Si sta studiando un sistema «differenziato» per porre un tetto agli stipendi dei manager. Con un emendamento al decreto del Fare presentato dal governo nelle commissioni Affari costituzionali e Bilancio del Senato il governo prova a riproporre una norma che da due anni non riesce a farsi strada in Parlamento.
L'emendamento, fortemente voluto dal governo e dal sottosegretario all'Economia Pier Paolo Baretta, anche stavolta non vede d'accordo tutti i gruppi politici. E nella seduta fiume della notte si proverà a raggiungere l'intesa definitiva sul testo. Per il momento la norma prevede che il tetto ai compensi dei manager non si applichi soltanto alle società controllate da capigruppo con titoli azionari quotati. Per le società quotate a controllo pubblico si prevede una riduzione del 25% dei compensi, ma solo in sede di rinnovo degli organi di amministrazione.
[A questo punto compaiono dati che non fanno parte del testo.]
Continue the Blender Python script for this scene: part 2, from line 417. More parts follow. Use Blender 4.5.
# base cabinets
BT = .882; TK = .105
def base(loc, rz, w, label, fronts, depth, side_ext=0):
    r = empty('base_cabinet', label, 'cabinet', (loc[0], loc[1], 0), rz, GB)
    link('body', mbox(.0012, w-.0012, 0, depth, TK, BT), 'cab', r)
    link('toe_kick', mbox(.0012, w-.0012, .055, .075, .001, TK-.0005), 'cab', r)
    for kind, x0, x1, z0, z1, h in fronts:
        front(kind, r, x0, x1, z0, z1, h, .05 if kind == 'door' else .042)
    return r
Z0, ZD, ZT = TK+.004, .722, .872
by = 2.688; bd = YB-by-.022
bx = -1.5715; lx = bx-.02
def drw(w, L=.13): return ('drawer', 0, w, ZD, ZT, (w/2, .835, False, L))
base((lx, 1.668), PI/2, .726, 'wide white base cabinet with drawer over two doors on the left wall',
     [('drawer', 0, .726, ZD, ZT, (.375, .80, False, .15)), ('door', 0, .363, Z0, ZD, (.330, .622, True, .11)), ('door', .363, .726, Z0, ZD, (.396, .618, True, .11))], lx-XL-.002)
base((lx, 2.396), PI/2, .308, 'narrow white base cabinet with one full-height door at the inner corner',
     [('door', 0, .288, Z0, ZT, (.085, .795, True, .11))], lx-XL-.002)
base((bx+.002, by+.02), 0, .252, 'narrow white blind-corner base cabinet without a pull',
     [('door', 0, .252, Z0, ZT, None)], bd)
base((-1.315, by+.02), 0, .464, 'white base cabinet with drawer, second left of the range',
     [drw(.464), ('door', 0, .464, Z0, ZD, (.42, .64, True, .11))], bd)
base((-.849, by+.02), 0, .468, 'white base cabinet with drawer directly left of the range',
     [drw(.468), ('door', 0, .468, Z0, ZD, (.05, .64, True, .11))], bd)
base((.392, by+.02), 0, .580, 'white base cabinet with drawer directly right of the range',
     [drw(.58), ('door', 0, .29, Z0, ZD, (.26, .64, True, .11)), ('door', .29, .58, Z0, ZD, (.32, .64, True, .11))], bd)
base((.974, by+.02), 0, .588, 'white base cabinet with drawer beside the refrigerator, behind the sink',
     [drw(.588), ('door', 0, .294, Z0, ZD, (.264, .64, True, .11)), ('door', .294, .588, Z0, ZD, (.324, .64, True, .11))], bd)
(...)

Le novità , secondo il testo del governo, si applicano dal primo rinnovo successivo all'entrata in vigore della legge, tranne se nei 12 mesi precedenti già si siano adottate riduzioni dei compensi «almeno pari» a quelle previste con la nuova norma.
Per le società emittenti titoli azionari quotati, in sede di rinnovo degli organi di amministrazione, si prevede che venga sottoposta all'approvazione dell'assemblea degli azionisti una proposta in materia di remunerazione degli amministratori con deleghe conforme ai criteri richiamati, con l'obbligo per l'azionista di controllo pubblico, di votare favorevolmente alla proposta.
La proposta di modifica prevede inoltre il divieto per tutte le società a controllo pubblico, ad eccezione di quelle emittenti titoli azionari quotati e loro controllate, di corrispondere agli amministratori con deleghe bonus, indennità o benefici economici di fine mandato. La disposizione pone anche l'obbligo per gli amministratori con deleghe di riversare i compensi percepiti per incarichi in società controllate o partecipate.
Intanto, finalmente una buona notizia sul versante fiscale. Con la pubblicazione di una circolare dell'Agenzia delle Entrate, d'ora in poi chi verserà le imposte dovute per il saldo, il primo acconto Irpef, Ires e Irap in ritardo, ma entro i 30 giorni successivi alla scadenza e in misura inferiore al dovuto verranno almeno in parte «graziati».
In particolare, secondo quanto comunica una nota dell'Agenzia delle Entrate, sia le eventuali sanzioni in caso di controlli (30%) sia quelle ridotte previste per il ravvedimento operoso, vanno calcolate solo sull'importo residuo non pagato, senza distinzione fra imposta e maggiorazione dello 0,40%.
Così, il contribuente che si accorge di aver commesso un errore ha a disposizione due scadenze per mettersi in regola attraverso l'istituto del ravvedimento operoso, a patto che l'Amministrazione finanziaria non abbia già iniziato un'attività di controllo. Potrà , cioè, versare tributi e relativi interessi entro i 30 giorni successivi alla scadenza, beneficiando così dell'agevolazione della sanzione ridotta al 3% dell'importo versato in ritardo, oppure entro il termine per la presentazione della dichiarazione relativa all'anno in cui è stata commessa la violazione; in questo caso, la sanzione passa al 3,75%.